Dengan kurang dari 1 bulan tersisa pada 2019, IATA telah menurunkan estimasi laba tahunan menjadi US$25,9 miliar. Estimasi yang baru juga lebih rendah, hampir US$10 miliar, dari perkiraan yang disampaikan setahun lalu.
"Ketegangan geopolitik, kerusuhan sosial dan ketidakpastian Brexit berkontribusi pada kondisi bisnis yang lebih rumit," kata IATA, dikutip melalui Bloomberg, Rabu 11 Desember 2019.
Ketidakpastian nasib Boeing Co. 737 Max untuk kembali mengudara semakin membuat kinerja industri penerbangan melambat. “Pertanyaan besar untuk tahun 2020 adalah bagaimana kapasitas akan berkembang, terutama ketika, seperti yang diharapkan, pesawat 737 Max yang di-grounded kembali beroperasi dan pengiriman yang terlambat akan segera tiba,” kata Chief Executive Officer IATA Alexandre de Juniac.
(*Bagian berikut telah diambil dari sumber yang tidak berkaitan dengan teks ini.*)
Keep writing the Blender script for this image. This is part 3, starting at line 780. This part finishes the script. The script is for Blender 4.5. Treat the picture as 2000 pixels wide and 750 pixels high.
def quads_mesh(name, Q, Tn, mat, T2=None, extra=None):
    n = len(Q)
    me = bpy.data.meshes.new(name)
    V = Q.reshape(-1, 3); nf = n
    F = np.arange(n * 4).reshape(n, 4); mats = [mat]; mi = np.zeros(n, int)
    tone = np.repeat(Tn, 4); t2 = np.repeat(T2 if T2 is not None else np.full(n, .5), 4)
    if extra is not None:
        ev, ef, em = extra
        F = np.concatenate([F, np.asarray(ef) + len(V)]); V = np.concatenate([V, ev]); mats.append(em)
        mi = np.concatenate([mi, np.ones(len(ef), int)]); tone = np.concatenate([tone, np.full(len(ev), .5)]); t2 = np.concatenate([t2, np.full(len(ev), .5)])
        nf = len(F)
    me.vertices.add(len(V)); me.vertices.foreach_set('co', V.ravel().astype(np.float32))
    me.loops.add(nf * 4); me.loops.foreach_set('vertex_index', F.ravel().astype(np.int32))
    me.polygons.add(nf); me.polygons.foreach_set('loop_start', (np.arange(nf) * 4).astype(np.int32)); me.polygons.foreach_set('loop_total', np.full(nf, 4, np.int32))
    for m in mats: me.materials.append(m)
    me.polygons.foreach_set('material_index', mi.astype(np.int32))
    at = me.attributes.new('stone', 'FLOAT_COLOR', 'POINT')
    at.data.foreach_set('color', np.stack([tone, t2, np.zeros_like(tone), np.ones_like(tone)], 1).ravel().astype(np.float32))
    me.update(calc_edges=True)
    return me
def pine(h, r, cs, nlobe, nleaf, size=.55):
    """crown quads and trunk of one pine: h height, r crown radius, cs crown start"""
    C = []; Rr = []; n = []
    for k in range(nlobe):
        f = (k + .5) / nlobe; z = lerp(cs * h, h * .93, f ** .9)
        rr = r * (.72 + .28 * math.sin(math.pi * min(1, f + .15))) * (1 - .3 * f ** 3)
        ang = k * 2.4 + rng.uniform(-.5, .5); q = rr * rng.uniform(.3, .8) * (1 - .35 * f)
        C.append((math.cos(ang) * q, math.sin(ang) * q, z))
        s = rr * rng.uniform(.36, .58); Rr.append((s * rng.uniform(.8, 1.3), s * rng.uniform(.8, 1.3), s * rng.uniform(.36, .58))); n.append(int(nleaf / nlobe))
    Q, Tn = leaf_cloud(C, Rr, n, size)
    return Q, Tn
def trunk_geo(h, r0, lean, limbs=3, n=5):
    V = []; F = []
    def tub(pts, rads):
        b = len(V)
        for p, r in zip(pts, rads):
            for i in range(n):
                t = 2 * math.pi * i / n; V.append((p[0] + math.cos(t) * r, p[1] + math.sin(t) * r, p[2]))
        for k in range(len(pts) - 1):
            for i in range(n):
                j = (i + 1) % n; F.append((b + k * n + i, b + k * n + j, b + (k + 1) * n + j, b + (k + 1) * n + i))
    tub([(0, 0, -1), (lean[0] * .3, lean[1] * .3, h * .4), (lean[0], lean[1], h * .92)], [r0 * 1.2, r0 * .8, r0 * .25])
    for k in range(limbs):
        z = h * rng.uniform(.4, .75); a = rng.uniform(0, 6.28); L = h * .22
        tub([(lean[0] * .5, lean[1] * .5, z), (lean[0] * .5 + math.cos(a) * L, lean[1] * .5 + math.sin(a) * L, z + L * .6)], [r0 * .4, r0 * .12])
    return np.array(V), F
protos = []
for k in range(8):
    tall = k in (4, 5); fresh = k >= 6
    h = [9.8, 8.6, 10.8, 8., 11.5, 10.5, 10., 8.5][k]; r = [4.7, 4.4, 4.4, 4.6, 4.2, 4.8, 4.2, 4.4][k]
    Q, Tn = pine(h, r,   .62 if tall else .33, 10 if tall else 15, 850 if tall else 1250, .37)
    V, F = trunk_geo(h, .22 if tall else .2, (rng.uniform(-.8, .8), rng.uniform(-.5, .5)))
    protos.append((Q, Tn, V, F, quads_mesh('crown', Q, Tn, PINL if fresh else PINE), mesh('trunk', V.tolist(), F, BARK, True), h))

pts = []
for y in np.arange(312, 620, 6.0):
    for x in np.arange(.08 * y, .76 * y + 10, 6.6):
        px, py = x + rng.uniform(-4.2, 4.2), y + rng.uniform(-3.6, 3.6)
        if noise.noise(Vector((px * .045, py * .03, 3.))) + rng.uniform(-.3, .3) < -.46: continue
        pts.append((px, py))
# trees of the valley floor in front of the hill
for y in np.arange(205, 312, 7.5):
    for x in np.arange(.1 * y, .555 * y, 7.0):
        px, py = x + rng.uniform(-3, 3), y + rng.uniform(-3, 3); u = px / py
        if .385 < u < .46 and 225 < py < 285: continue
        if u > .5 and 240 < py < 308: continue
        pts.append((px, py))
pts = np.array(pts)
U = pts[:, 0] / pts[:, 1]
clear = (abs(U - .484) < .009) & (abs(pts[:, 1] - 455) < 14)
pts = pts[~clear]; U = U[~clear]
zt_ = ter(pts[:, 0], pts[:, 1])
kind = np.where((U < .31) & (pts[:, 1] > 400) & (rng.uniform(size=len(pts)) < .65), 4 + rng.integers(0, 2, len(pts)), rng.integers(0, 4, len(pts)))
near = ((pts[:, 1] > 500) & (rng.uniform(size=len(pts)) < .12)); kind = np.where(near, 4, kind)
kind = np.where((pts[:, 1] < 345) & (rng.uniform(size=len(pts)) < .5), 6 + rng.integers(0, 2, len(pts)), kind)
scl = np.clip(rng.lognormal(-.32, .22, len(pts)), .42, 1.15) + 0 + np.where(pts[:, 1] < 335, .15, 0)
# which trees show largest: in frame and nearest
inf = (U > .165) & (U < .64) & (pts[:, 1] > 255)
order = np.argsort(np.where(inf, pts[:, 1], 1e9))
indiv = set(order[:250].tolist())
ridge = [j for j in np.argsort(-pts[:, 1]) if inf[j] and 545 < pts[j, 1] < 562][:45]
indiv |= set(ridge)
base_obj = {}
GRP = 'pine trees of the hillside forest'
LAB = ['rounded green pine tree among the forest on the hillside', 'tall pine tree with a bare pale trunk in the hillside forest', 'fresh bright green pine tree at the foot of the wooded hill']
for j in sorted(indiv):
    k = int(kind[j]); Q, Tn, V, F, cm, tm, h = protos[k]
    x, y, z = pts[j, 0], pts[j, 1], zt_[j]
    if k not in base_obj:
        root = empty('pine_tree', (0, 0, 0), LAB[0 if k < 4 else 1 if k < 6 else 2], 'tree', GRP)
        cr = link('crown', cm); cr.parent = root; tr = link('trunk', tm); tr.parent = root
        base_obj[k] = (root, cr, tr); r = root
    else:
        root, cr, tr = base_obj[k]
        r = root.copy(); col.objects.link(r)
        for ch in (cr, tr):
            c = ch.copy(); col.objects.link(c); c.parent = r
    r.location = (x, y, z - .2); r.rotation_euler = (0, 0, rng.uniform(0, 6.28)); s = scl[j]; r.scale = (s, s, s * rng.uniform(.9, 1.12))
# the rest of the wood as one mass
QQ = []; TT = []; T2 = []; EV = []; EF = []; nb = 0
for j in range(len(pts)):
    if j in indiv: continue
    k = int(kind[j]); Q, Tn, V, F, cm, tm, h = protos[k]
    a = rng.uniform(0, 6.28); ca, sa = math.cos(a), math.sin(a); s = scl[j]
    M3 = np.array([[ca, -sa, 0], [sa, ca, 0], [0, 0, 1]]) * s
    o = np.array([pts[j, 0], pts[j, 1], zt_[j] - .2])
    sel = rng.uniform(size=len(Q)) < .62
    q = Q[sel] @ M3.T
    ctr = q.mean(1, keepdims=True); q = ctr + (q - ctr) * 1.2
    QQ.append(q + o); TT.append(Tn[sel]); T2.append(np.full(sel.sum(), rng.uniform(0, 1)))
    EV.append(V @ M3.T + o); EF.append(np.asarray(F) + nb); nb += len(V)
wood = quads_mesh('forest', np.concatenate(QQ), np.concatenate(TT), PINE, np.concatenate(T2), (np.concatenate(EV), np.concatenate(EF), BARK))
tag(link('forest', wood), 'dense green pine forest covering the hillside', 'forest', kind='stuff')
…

Meskipun unit pesawat berbadan ramping itu sudah dilarang terbang sejak Maret 2019, Boeing masih menlanjutkan proses produksi. Ratusan pesawat yang sudah selesai dirakit disimpan pada penyimpanan sementara sambil produsen asal AS tersebut menunggu regulator untuk mengizinkan Max kembali terbang.
Meski demikian, IATA justru khawatir keberadaan pesawat yang berlebihan akan memperluas kapasitas maskapai terlalu cepat, menahan pertumbuhan tarif, dan menggerus pendapatan dari target yang diharapkan. IATA memperkirakan pendapatan industri penerbangan pada 2020 pada kisaran US$29,3 miliar.
Secara keseluruhan, industri penerbangan di Afrika, Timur Tengah dan Amerika Latin diperkirakan menderita kerugian tahun ini, salah satunya akibat larangan terbang 737 Max. Amerika Utara dengan mudah menjadi wilayah yang paling menguntungkan, menyumbang 65 persen dari pendapatan industri, menurut IATA.